Б.Родионов: «...Найдите в себе силы отказаться от мишуры... Если вы не выпустите этот спектакль — это будет преступление».
Премьера спектакля готовилась на 17 ноября, но это был еще последний прогон. Официально премьера состоялась 23 ноября. Об этом свидетельствует следующий документ:
«Приказ
по Московскому театру драмы и комедии
от 23.11.67г.
Дорогие товарищи!
Завершена большая и очень важная для нашего театра работа — работа над спектаклем «Пугачев» С.Есенина. Сегодня состоится долгожданная премьера этого спектакля.
Горячо поздравляем весь коллектив, всю постановочную группу — постановщика спектакля Ю.П.Любимова, художника Ю.В.Васильева, композитора Ю.Н.Буцко с премьерой спектакля...

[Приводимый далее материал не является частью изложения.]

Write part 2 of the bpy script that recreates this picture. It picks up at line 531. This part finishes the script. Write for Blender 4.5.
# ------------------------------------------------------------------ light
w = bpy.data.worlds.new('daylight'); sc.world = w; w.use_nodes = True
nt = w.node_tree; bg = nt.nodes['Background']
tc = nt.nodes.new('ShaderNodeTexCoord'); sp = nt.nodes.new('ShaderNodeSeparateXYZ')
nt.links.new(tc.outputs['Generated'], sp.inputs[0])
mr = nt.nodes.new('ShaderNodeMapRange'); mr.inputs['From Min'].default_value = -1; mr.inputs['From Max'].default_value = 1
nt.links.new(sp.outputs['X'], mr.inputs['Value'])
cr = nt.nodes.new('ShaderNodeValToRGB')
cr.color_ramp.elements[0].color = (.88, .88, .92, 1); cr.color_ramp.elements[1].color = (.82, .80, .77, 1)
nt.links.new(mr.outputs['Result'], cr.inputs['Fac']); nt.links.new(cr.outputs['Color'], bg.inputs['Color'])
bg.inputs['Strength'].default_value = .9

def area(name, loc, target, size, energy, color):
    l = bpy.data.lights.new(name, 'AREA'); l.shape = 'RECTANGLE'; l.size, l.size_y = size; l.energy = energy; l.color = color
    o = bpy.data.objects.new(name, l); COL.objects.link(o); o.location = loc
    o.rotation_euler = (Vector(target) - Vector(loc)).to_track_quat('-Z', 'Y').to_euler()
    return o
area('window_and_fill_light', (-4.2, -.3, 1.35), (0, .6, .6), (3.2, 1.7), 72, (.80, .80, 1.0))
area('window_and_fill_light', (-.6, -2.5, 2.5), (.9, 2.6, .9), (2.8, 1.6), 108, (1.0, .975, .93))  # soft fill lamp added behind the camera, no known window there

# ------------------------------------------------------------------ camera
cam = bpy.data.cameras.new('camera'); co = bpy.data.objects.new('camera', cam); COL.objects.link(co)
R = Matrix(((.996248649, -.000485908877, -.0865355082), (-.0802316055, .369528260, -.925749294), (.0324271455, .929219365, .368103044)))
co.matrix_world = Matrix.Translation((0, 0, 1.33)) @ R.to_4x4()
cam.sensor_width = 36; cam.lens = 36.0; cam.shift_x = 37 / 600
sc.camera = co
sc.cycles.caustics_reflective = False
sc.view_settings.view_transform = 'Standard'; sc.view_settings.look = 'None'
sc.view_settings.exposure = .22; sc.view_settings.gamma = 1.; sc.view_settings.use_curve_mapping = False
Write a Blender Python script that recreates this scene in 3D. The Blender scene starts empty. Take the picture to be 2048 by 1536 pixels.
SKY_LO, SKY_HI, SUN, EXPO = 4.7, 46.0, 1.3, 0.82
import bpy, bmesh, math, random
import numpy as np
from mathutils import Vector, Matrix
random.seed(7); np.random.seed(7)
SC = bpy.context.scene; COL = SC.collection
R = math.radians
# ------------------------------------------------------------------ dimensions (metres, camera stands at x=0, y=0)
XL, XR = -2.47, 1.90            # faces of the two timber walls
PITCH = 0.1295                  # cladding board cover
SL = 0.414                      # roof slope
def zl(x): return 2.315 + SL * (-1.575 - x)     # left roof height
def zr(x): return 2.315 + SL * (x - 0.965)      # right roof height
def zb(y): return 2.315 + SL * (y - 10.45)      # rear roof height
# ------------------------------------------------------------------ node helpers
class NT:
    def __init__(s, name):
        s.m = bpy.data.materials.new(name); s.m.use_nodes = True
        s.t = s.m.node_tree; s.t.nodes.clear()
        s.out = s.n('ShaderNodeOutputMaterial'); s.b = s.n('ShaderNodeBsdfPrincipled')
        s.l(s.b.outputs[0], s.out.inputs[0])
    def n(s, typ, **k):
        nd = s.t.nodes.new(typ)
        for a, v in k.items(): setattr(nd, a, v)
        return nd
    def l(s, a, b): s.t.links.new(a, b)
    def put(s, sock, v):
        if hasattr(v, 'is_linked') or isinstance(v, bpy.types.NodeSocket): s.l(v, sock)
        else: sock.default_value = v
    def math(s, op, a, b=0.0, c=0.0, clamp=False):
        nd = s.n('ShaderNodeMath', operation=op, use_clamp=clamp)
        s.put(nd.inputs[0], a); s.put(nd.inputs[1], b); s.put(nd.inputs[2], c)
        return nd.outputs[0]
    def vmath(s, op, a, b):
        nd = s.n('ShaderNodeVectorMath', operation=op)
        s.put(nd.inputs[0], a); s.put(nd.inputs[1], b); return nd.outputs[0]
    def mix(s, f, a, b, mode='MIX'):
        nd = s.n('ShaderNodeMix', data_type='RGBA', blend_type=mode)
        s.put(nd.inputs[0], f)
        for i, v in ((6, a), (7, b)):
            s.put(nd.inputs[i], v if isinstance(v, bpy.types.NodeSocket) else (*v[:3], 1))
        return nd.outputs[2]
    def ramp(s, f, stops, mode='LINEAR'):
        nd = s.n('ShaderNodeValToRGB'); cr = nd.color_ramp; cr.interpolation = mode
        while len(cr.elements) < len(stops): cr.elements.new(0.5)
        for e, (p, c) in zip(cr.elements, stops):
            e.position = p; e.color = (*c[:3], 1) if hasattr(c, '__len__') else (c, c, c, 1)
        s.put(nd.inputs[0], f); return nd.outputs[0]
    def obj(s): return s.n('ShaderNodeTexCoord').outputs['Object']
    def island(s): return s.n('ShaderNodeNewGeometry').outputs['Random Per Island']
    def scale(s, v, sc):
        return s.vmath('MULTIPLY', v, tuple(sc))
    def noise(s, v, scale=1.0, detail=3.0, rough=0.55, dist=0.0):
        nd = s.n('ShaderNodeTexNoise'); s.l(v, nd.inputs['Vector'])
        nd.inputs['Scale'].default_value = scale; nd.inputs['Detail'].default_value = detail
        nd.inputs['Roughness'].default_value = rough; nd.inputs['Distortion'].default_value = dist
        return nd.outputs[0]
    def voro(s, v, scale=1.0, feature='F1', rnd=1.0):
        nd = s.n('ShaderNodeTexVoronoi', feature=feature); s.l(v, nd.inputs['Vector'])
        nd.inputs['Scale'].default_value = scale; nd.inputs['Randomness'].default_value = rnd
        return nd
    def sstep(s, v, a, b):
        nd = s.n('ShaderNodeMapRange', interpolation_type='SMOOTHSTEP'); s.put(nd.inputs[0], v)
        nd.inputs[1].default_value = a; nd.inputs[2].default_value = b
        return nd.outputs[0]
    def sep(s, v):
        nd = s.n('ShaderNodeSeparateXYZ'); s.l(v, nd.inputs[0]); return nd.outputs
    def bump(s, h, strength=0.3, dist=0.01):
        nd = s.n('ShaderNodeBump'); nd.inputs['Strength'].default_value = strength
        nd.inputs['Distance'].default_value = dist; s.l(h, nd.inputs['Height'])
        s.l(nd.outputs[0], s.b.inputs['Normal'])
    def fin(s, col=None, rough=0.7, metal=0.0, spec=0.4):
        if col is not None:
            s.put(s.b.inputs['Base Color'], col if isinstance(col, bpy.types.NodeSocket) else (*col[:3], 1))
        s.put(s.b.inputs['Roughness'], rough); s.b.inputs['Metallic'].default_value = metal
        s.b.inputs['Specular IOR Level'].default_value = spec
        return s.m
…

Приказываю: за активное участие в выпуске спектакля объявить благодарность артистам Губенко Н.Н., Хмельницкому Б.А., Колокольникову О.В., Васильеву А.И., Высоцкому B.C., Бортнику И.С., Иванову В.А.
С премьерой, дорогие товарищи!
Директор театра Н.Дупак».
До Любимова этот спектакль пытались ставить многие, в том числе и В.Мейерхольд, который хотел, чтобы Есенин что-то в поэме переделал. Но Есенин на это не пошел, и постановка не состоялась.
Постановку спектакля Любимов начал с декларации: «Я и другие умные люди считают поэму «Пугачев» лучшим, что сделал Есенин». Сложность состояла в том, что хотя там и были указаны действующие лица, но это была не пьеса, а именно поэма, лишенная сценичности с точки зрения традиционного театра. В поэме нет обычного драматического действия, но Любимов и не рассчитывал на него. Он сам выдумывает театральную природу поэмы и создает спектакль-зрелище, построенный на символике и метафорах. Режиссер ввел действие в контекст: были дописаны дополнительные сцены и персонажи — царский двор, плакальщицы, шуты, мужики.